A Canadian filmmaker plans to have a mini camera installed in his prosthetic eye to make documentaries and raise awareness about surveillance in society.

Rob Spence, 36, who lost an eye in an accident as a teenager, said his so-called Project Eyeborg is to have the camera, a battery and a wireless transmitter mounted on a tiny circuit board.

"Originally the whole idea was to do a documentary about surveillance. I thought I would become a sort of super hero... fighting for justice against surveillance," Mr Spence said.

Mr Spence said no part of the camera would be connected to his nerves or brain. He does not intend to create a reality TV show and the camera will be switched off when not needed.

Performers face drug charges

A fire-breathing performer from a dance troupe at Singapore Zoo was charged with drug offences after a series of arrests forced the suspension of part of the zoo's internationally famous night safari.

Singapore's Central Narcotics Bureau said yesterday the Malaysian contract worker was charged with drug importation and a Singaporean with trafficking. Each faces a minimum sentence of five years' jail and five strokes of the cane if found guilty.

Three members of the troupe of fire-breathing dancers who perform in the night safari were detained for possessing methamphetamine, or "ice," the hallucinogenic party drug ketamine and cannabis.
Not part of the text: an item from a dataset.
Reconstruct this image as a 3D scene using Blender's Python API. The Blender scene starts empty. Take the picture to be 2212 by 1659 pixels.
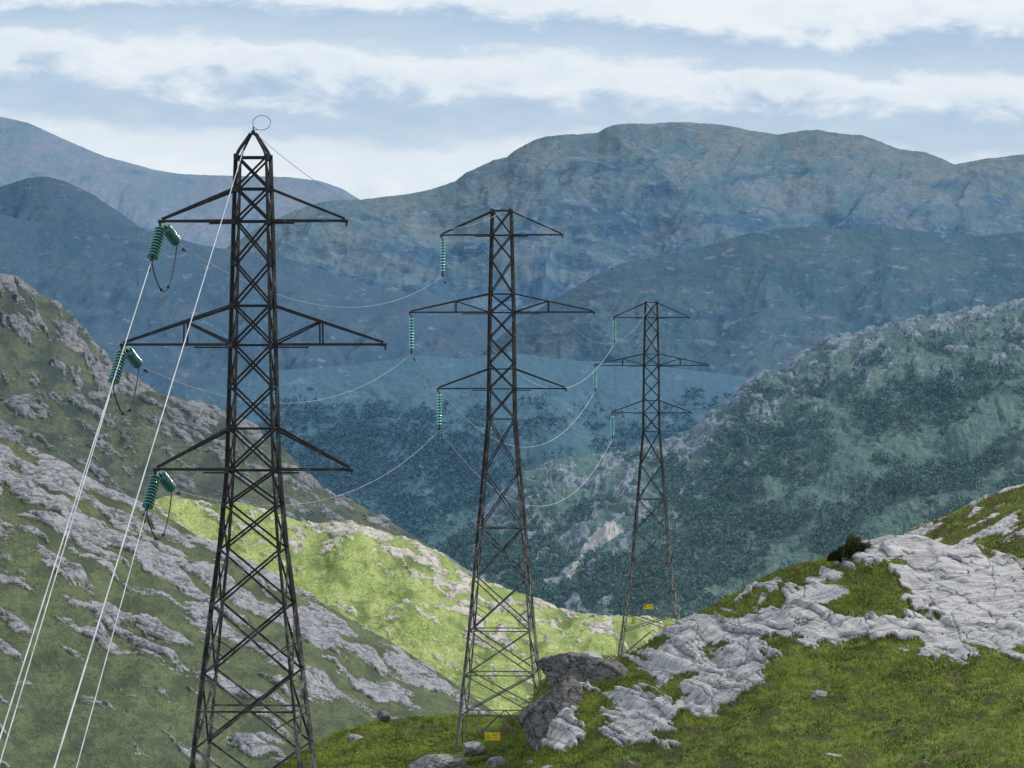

The zoo's night safari is one of Singapore's most popular tourist attractions and it includes tribal dancing, fire-breathing and blow-pipes.

Sudan's UN envoy invokes Macbeth

Sudan's UN ambassador invoked Shakespeare's tragedy Macbeth on Wednesday when he condemned the International Criminal Court's decision to issue an arrest warrant for the Sudanese leader over Darfur.

Speaking to reporters at UN headquarters, Sudanese Ambassador Abdalmahmoud Abdalhaleem dismissed the court's indictment of President Omar Hassan al-Bashir by recalling Lady Macbeth's famous speech toward the end of the play.

"All perfumes of Arabia will not clean this dirt," Mr Abdalhaleem said. "For us the ICC doesn't exist... and we are in no way going to cooperate with it."

Racked with guilt over her complicity in the murders that her husband Macbeth committed to become king, a sleepwalking Lady Macbeth tries to wash imaginary bloodstains from her hands. "All the perfumes of Arabia will not sweeten this little hand," she says.

Mayor's deputy plays the hero

A deputy to New York's mayor wrestled a stolen cellphone from a street thief in midtown Manhattan after he heard a woman scream that she had been robbed.

Deputy Mayor Ed Skyler, 35, who is 193 cm tall, was able to grab the Blackberry phone from the thief's hands, but the mugger got away and no arrest was made.

In a teleconference set up by the mayor's press office, the woman, Victoria Kress, a 41-year-old talent agent, said she was standing on Sixth Avenue at about 8 p.m. writing an e-mail when someone grabbed the phone from her hands.

Ms Kress said she felt sorry for the thief, whom she described as a teenager wearing a hooded jacket. "I think this is what our economy has brought us to do," she said.

Britons lied about books they read

Two out of three Britons have lied about reading books they have not, according to a survey published yesterday.

Commissioned by organisers of World Book Day, an annual celebration of reading in Britain, the study also shows that the author people really enjoy reading is J.K. Rowling, of the Harry Potter wizard series.

According to the survey, 65 per cent of people have pretended to have read books, and of those, 42 per cent singled out George Orwell's 1984. Next on the list came War and Peace by Leo Tolstoy and in third place was James Joyce's Ulysses.

The Bible was in fourth position.

Aside from a list of ten titles which respondents were asked to tick or leave blank, many admitted wrongly claiming they had read other "classics" including Jane Austen, the Bronte sisters, Charles Dickens, Fyodor Dostoyevsky and Herman Melville.

Asked why they had lied about reading a book, the main reason was to impress the person they were speaking to.